Checking whether a script can open a display?
William Park
opengeometry-FFYn/CNdgSA at public.gmane.org
Tue Mar 1 22:36:31 UTC 2005
On Tue, Mar 01, 2005 at 05:03:04PM -0500, Lennart Sorensen wrote:
> On Tue, Mar 01, 2005 at 04:52:29PM -0500, William O'Higgins wrote:
> > I use a cron job to update the backdrop (root window) of my window
> > manager. Sometimes I am not running X, however, and then my mail box
> > fills up with cron telling me that it cannot open display :0.0. Is
> > there a way I can test whether I can open that display so I can quit
> > cleanly?
> >
> > The reason that this has come up is that I have had a few reboots in the
> > past couple of months - always when I am not at home.
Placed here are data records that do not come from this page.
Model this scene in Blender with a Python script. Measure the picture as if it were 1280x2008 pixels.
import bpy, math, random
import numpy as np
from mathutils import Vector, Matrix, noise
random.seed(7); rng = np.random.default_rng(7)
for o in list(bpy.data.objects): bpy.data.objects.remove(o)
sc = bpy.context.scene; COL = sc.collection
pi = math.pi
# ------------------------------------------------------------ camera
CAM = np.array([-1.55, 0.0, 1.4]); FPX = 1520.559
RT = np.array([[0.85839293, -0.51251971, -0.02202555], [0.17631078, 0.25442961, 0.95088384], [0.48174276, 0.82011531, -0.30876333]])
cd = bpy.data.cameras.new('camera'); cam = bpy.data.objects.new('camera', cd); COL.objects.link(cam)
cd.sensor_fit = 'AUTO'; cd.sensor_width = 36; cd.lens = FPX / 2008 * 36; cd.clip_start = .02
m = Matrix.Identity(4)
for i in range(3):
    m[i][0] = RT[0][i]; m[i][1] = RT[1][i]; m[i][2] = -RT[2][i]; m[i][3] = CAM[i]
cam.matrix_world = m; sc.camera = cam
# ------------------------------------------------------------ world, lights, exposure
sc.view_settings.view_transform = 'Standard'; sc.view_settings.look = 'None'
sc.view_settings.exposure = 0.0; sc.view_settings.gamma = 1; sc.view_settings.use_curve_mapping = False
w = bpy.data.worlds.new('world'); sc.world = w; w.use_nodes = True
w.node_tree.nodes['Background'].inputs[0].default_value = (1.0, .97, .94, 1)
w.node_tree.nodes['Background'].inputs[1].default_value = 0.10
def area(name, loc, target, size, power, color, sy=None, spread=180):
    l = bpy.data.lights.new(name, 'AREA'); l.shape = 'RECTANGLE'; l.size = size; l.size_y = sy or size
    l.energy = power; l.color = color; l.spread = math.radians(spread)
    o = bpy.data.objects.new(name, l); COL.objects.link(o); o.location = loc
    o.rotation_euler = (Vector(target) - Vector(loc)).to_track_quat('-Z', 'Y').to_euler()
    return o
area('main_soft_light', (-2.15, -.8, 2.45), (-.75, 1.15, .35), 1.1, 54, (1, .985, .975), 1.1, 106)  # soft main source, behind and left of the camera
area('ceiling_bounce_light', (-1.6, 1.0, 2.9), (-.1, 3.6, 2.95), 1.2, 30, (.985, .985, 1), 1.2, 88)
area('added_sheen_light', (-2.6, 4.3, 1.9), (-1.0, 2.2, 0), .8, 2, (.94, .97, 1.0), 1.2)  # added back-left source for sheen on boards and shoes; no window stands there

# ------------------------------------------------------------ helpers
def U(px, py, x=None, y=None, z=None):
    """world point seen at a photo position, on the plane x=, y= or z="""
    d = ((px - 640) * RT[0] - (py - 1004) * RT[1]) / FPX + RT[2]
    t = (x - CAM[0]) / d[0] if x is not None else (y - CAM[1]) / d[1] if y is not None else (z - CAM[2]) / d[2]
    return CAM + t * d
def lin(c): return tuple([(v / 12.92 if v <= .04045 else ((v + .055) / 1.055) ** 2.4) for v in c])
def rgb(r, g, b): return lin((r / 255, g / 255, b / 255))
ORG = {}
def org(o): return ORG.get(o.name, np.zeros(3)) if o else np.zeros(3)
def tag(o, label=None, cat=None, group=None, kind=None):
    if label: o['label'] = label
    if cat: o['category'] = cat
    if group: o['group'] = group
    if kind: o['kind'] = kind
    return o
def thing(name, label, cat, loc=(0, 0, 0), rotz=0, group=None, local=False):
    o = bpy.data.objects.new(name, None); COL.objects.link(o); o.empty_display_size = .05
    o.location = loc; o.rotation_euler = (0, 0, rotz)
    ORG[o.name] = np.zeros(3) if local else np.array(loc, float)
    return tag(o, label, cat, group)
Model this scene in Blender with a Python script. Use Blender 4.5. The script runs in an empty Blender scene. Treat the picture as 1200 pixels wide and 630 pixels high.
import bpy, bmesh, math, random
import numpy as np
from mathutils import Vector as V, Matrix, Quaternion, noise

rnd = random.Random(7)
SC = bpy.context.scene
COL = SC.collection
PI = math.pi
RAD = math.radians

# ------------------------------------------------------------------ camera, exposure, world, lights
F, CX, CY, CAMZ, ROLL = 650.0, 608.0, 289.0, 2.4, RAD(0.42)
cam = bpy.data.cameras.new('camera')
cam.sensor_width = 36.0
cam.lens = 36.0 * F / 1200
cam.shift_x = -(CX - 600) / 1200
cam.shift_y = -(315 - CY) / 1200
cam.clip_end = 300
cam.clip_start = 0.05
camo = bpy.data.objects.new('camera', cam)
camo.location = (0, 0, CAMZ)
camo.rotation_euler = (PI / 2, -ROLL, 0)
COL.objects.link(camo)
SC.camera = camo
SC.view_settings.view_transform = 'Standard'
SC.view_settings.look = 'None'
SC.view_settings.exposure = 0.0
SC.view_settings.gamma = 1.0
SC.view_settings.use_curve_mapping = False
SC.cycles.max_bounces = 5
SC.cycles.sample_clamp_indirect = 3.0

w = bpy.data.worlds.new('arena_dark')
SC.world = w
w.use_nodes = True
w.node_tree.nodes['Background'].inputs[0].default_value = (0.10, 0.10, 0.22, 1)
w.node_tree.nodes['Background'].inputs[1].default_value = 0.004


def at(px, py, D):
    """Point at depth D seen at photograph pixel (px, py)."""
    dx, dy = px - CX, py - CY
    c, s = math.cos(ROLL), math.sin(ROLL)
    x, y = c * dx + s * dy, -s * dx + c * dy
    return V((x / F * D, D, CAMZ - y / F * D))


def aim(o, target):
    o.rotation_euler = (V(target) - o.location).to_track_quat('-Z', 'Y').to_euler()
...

The only thing in
> > /var/log/messages is this:
> >
> > Mar 1 14:41:56 hostname -- MARK --
> >
> > # these happen every twenty minutes, like clockwork ;-) until I get a
> > # message like this:
> >
> > Mar 1 14:59:09 hostname syslogd 1.4.1#16: restart.
> >
> > And then there are all the ramblings of a reboot. The first I hear
> > about it is if I was logged on via ssh and my terminal hangs, or I
> > see the emails from cron about being unable to open the display ('cause
> > X doesn't run by default).
> >
> > Any pointers would be appreciated. Thanks.
>
> if [ -z "$DISPLAY" ]; then
> echo "No display";
> else
> echo "Do something";
> fi
Hmm... Checking DISPLAY works if you're in Xterm shell session, say
from ~/.profile. But, I don't think Cron sees or care about DISPLAY
environment variable. In fact, Cron by design runs with minimum set of
environment variables.
Try 'ps -C X' or something.
By the way, why would Cron cause reboot of your computer if X is not
running?
--
William Park <opengeometry-FFYn/CNdgSA at public.gmane.org>, Toronto, Canada
Slackware Linux -- because I can type.